Pour que cette situation puisse changer, il nous faut changer de politique.

Comme l'a déclaré le Secrétaire général des Nations Unies Kofi Annan: "Nous devons repenser notre façon d'aborder le problème et placer la création d'emplois au même rang que la croissance économique dans nos politiques économiques et sociales, nationales et internationales." Lorsque, par exemple, on parle de politique macroéconomique, le réflexe institutionnel devrait toujours être de se demander: "Quelles incidences cela peut-il avoir sur l'emploi?"

La communauté internationale commence à se mobiliser pour que la croissance économique puisse déboucher sur la création d'emplois décents pour les femmes et les hommes.

Les chefs d'Etat et de gouvernements présents au Sommet mondial des Nations Unies de 2005 ont pris l'engagement d'œuvrer en faveur d'une mondialisation équitable, du plein emploi productif et du travail décent pour tous et d'en faire un objectif mondial et une réalité nationale. Ils ont reconnu que c'était là un moyen de réaliser les Objectifs du Millénaire pour le développement, notamment celui relatif à la réduction de la pauvreté.
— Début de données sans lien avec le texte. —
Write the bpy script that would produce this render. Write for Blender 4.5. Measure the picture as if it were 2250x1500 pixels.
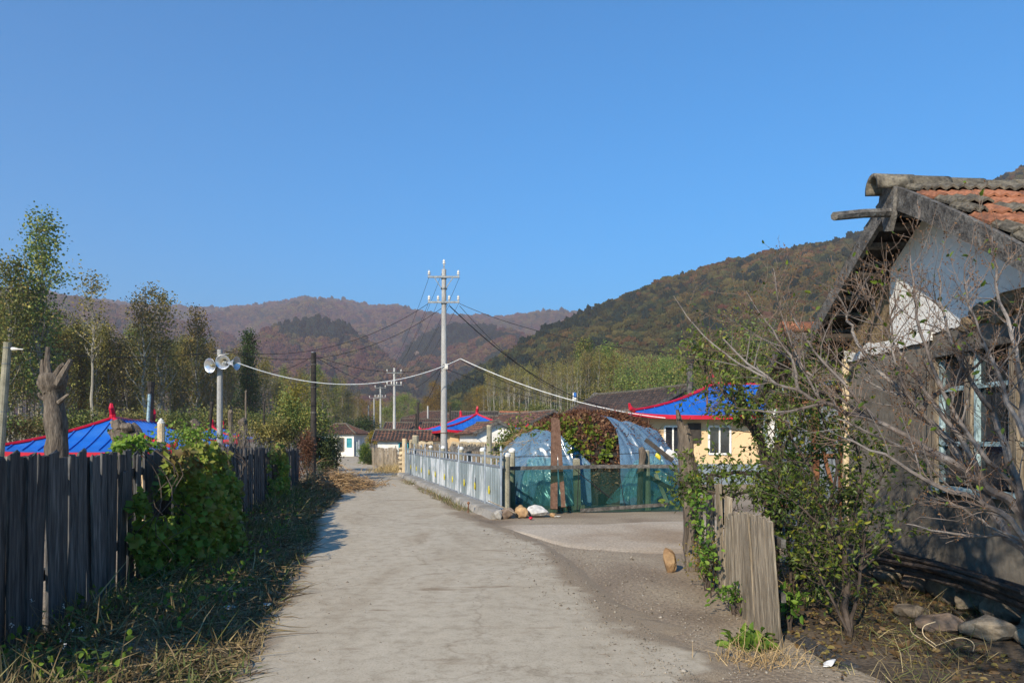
import bpy, math, random
import numpy as np
from mathutils import Vector, Matrix

for o in list(bpy.data.objects):
    bpy.data.objects.remove(o)
S = bpy.context.scene
C = S.collection
EYE, F, HX, HY = 1.65, 1625.0, 1125.0, 968.0

# ------------------------------------------------------------------ camera, sky, sun, exposure
cam_d = bpy.data.cameras.new('camera')
cam = bpy.data.objects.new('camera', cam_d)
C.objects.link(cam)
cam.location = (0, 0, EYE)
cam.rotation_euler = (math.radians(90), 0, 0)
cam_d.sensor_width = 36.0
cam_d.lens = 26.0
cam_d.shift_y = 218.0 / 2250.0
cam_d.clip_end = 20000
S.camera = cam

SUN_EL, SUN_AZ = math.radians(28.5), math.radians(27)      # sun stands behind and left of the camera
world = bpy.data.worlds.new('World')
S.world = world
world.use_nodes = True
wn = world.node_tree
wn.nodes.clear()
sky = wn.nodes.new('ShaderNodeTexSky')
sky.sky_type = 'NISHITA'
sky.sun_disc = False
sky.sun_elevation = SUN_EL
sky.sun_rotation = math.atan2(-math.sin(SUN_AZ), -math.cos(SUN_AZ))
sky.altitude = 300
sky.air_density = 1.2
sky.dust_density = 0.0
sky.ozone_density = 8.0
bg = wn.nodes.new('ShaderNodeBackground')
bg.inputs[1].default_value = 0.15
wo = wn.nodes.new('ShaderNodeOutputWorld')
hs_ = wn.nodes.new('ShaderNodeHueSaturation')
hs_.inputs['Saturation'].default_value = 1.43
hs_.inputs['Hue'].default_value = 0.493
wn.links.new(sky.outputs[0], hs_.inputs['Color'])
wn.links.new(hs_.outputs[0], bg.inputs[0])
wn.links.new(bg.outputs[0], wo.inputs[0])

sl = bpy.data.lights.new('sun', 'SUN')
sl.energy = 5.0
sl.angle = math.radians(0.5)
sl.color = (1.0, 0.885, 0.72)
so = bpy.data.objects.new('sun', sl)
C.objects.link(so)
sdir = Vector((math.sin(SUN_AZ) * math.cos(SUN_EL), math.cos(SUN_AZ) * math.cos(SUN_EL), -math.sin(SUN_EL)))
so.rotation_euler = sdir.to_track_quat('-Z', 'Y').to_euler()
so.location = (-30, -60, 60)

S.view_settings.view_transform = 'Standard'
S.view_settings.look = 'None'
S.view_settings.exposure = 0.5
S.view_settings.gamma = 1.0
S.view_settings.use_curve_mapping = False
cy = S.cycles
cy.use_denoising = True
cy.max_bounces = 6
cy.diffuse_bounces = 3
cy.glossy_bounces = 2
cy.transmission_bounces = 3
cy.volume_bounces = 0
cy.transparent_max_bounces = 16
cy.sample_clamp_direct = 6
cy.sample_clamp_indirect = 4
cy.caustics_reflective = False
cy.caustics_refractive = False

# ------------------------------------------------------------------ helpers
def R(seed):
    return np.random.default_rng(seed)

def at(px, py, d):
    """the point d metres ahead seen at that place in the photograph"""
    return Vector(((px - HX) / F * d, d, EYE - (py - HY) / F * d))

def sstep(a, b, x):
    t = np.clip((np.asarray(x, float) - a) / (b - a), 0, 1)
    return t * t * (3 - 2 * t)

def _h(ix, iy, s):
    v = np.sin(ix * 127.1 + iy * 311.7 + s * 74.7) * 43758.5453
    return v - np.floor(v)

def vnoise(x, y, s=0.0):
    x = np.asarray(x, float); y = np.asarray(y, float)
    ix, iy = np.floor(x), np.floor(y)
    fx, fy = x - ix, y - iy
    fx = fx * fx * (3 - 2 * fx); fy = fy * fy * (3 - 2 * fy)
    a = _h(ix, iy, s) * (1 - fx) + _h(ix + 1, iy, s) * fx
    b = _h(ix, iy + 1, s) * (1 - fx) + _h(ix + 1, iy + 1, s) * fx
    return a * (1 - fy) + b * fy

def fbm(x, y, s=0.0, o=4):
    t, amp, tot = 0, 1.0, 0
    for k in range(o):
        t = t + amp * vnoise(np.asarray(x) * 2 ** k, np.asarray(y) * 2 ** k, s + k * 3.1)
        tot += amp; amp *= .5
    return t / tot

def fence_x(y):
    return -2.7 - .18 * np.asarray(y, float)

ROAD_L = [(2, -1.3), (5.04, -1.85), (6.2, -2.04), (8.6, -2.56), (12.6, -3.38), (15.6, -4.15), (20.3, -4.85), (24, -5.5), (30, -6.9), (37, -8.7), (50, -12.0), (64, -15.6), (76, -18.6), (92, -22.5)]
ROAD_R = [(2, 2.6), (5.04, 1.35), (6.2, 1.25), (7.84, 1.0), (10.2, .75), (13.3, .02), (15.3, -.75), (20.3, -1.9), (24, -2.75), (30, -4.2), (36, -5.5), (50, -9.3), (64, -12.7), (76, -15.6), (92, -19.5)]
def road_l(y): return np.interp(y, [p[0] for p in ROAD_L], [p[1] for p in ROAD_L])
def road_r(y): return np.interp(y, [p[0] for p in ROAD_R], [p[1] for p in ROAD_R])

def gz(x, y):
    """height of the ground"""
    x = np.asarray(x, float); y = np.asarray(y, float)
    z = np.zeros(np.broadcast(x, y).shape)
    drop = sstep(.6, 5.0, fence_x(np.minimum(y, 60)) - x) * (1 - sstep(60, 85, y))
    z = z - 1.15 * drop
    z = z + 1.6 * sstep(55, 85, y) * sstep(-15, -7, x)
    offl = road_l(np.clip(y, 2, 92)) - x
    z = z + .10 * sstep(.15, 1.2, offl) * (1 - drop) * (y < 90)
    near = sstep(.0, .6, np.maximum(offl, x - road_r(np.clip(y, 2, 92))))
    z = z + near * (fbm(x * 1.3, y * 1.3, 5) - .5) * .045
    return z

def G(x, y):
    return float(gz(x, y))

def tag(o, label=None, cat=None, group=None, kind=None):
    if label: o['label'] = label
    if cat: o['category'] = cat
    if group: o['group'] = group
    if kind: o['kind'] = kind
    return o

def thing(name, label, cat, loc=(0, 0, 0), group=None, rz=0.0):
    o = bpy.data.objects.new(name, None)
    o.empty_display_size = .2
    C.objects.link(o)
    o.location = loc
    o.rotation_euler = (0, 0, rz)
    return tag(o, label, cat, group)

def origin(o):
    v = Vector((0, 0, 0))
    while o is not None:
        v = v + o.location
        o = o.parent
    return v

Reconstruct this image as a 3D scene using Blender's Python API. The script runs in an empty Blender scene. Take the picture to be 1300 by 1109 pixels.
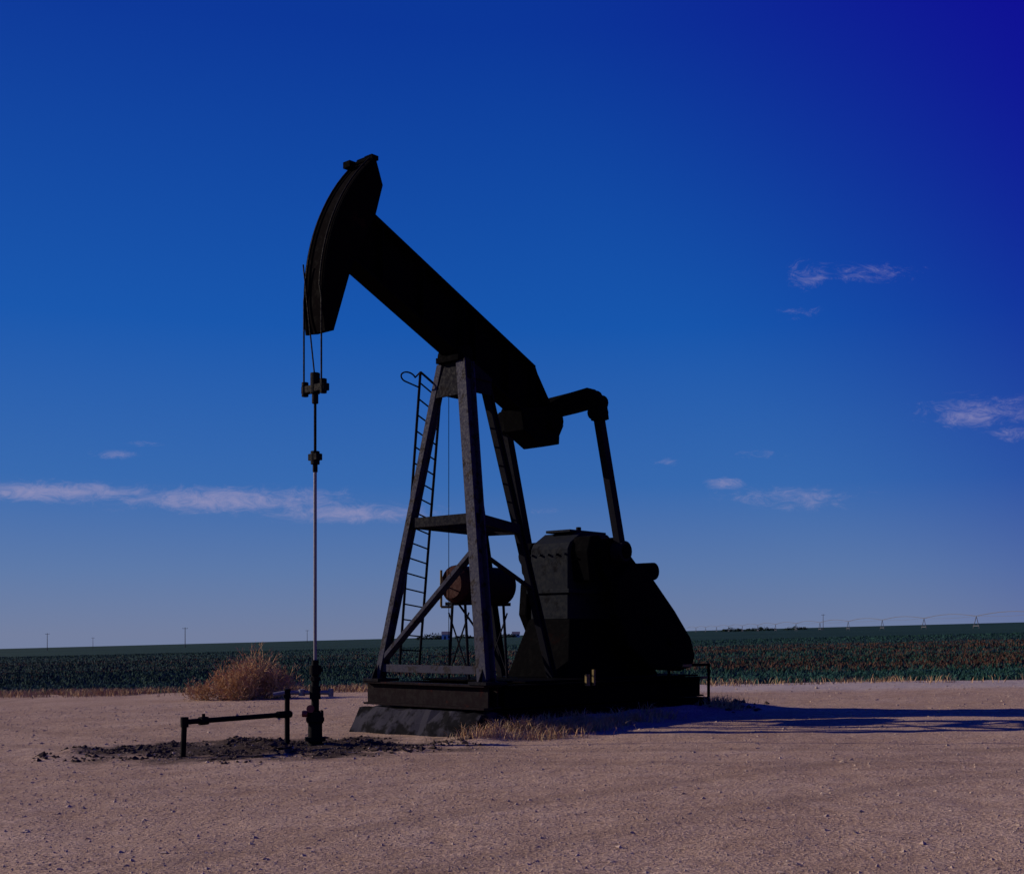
import bpy, math, random
import numpy as np
from mathutils import Vector, noise, Matrix
random.seed(4); rng=np.random.default_rng(7)
scene=bpy.context.scene
C=scene.collection
F=1569.0
SL=0.026
def gz(x,y=0): return SL*x

# ---------------- materials ----------------
def new_mat(name):
    m=bpy.data.materials.new(name); m.use_nodes=True
    nt=m.node_tree; b=nt.nodes['Principled BSDF']
    return m,nt,b
def ramp(nt,pts,fac=None):
    r=nt.nodes.new('ShaderNodeValToRGB')
    els=r.color_ramp.elements
    while len(els)<len(pts): els.new(0.5)
    for e,(p,c) in zip(els,pts):
        e.position=p; e.color=(c[0],c[1],c[2],1)
    if fac is not None: nt.links.new(fac,r.inputs[0])
    return r
def noise_n(nt,scale,detail=6,rough=.6,vec=None,dist=0):
    n=nt.nodes.new('ShaderNodeTexNoise'); n.inputs['Scale'].default_value=scale
    n.inputs['Detail'].default_value=detail; n.inputs['Roughness'].default_value=rough
    n.inputs['Distortion'].default_value=dist
    if vec is not None: nt.links.new(vec,n.inputs['Vector'])
    return n
def math_n(nt,op,a,b=None,clamp=False):
    n=nt.nodes.new('ShaderNodeMath'); n.operation=op; n.use_clamp=clamp
    for i,v in enumerate((a,b)):
        if v is None: continue
        if isinstance(v,(int,float)): n.inputs[i].default_value=v
        else: nt.links.new(v,n.inputs[i])
    return n.outputs[0]
def maprange(nt,v,a,b,c=0,d=1,smooth=True):
    n=nt.nodes.new('ShaderNodeMapRange')
    if smooth: n.interpolation_type='SMOOTHSTEP'
    nt.links.new(v,n.inputs[0])
    for i,x in enumerate((a,b,c,d)): n.inputs[1+i].default_value=x
    return n.outputs[0]
def mixc(nt,f,a,b):
    n=nt.nodes.new('ShaderNodeMix'); n.data_type='RGBA'
    if isinstance(f,(int,float)): n.inputs[0].default_value=f
    else: nt.links.new(f,n.inputs[0])
    for i,v in ((6,a),(7,b)):
        if isinstance(v,tuple): n.inputs[i].default_value=(*v,1)
        else: nt.links.new(v,n.inputs[i])
    return n.outputs[2]
def bump(nt,h,strength,dist,b):
    n=nt.nodes.new('ShaderNodeBump'); n.inputs['Strength'].default_value=strength
    n.inputs['Distance'].default_value=dist
    nt.links.new(h,n.inputs['Height']); nt.links.new(n.outputs[0],b.inputs['Normal'])
def objco(nt):
    return nt.nodes.new('ShaderNodeTexCoord').outputs['Object']

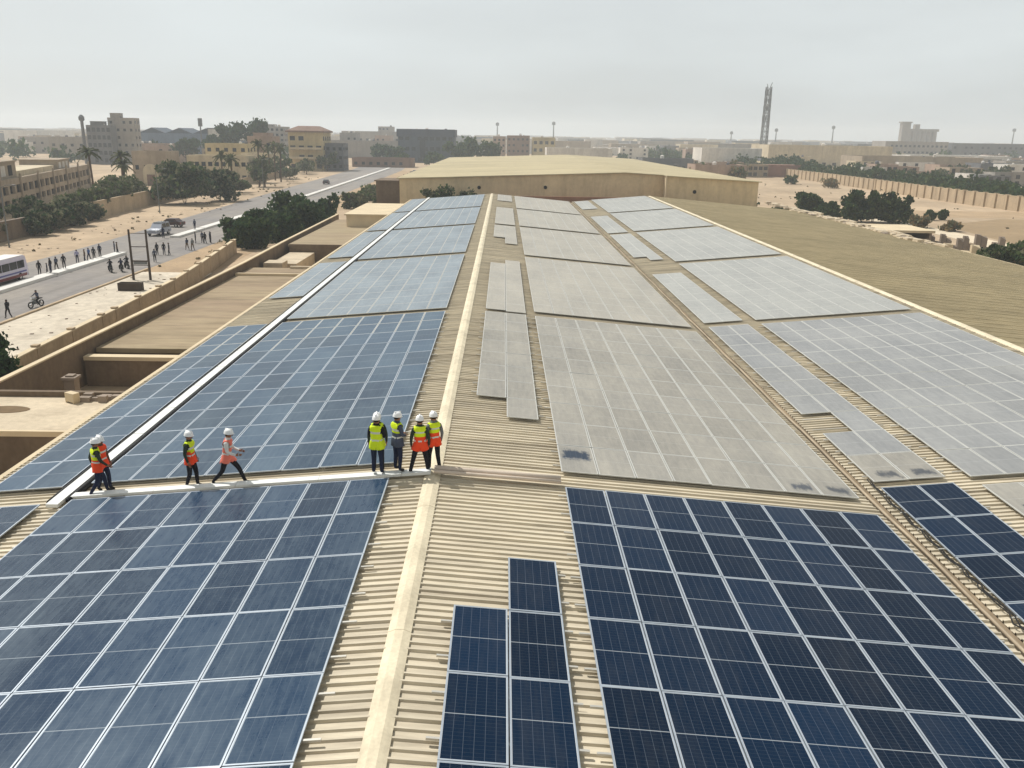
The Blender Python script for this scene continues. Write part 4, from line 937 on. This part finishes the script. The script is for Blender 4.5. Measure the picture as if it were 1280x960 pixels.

Sur un plan concret, les participants au récent débat de haut niveau du Conseil économique et social (ECOSOC) ont adopté une déclaration dans laquelle ils exhortent vivement les institutions du système des Nations Unies à agir de façon concertée pour promouvoir l'emploi de qualité. La contribution de l'OIT à cet effort inclut les programmes par pays de promotion du travail décent, que l'ECOSOC a mis en exergue comme l'une des "approches les plus cohérentes et pragmatiques des Nations Unies en matière de développement."

Engageons-nous donc à unir nos efforts pour que la prise de conscience croissante du rôle décisif de l'emploi dans la réduction de la pauvreté se traduise concrètement par des politiques, des programmes et des investissements ayant un impact positif sur les hommes et les femmes, leur famille et les communautés dans lesquelles ils vivent et travaillent.


Note 1 - Voir Changements dans le monde du travail, Rapport du Directeur général à la Conférence internationale du Travail, 95e session 2006, BIT, Genève; S'affranchir de la pauvreté par le travail, Rapport du Directeur général à la Conférence internationale du Travail, 91e session 2003, BIT, Genève.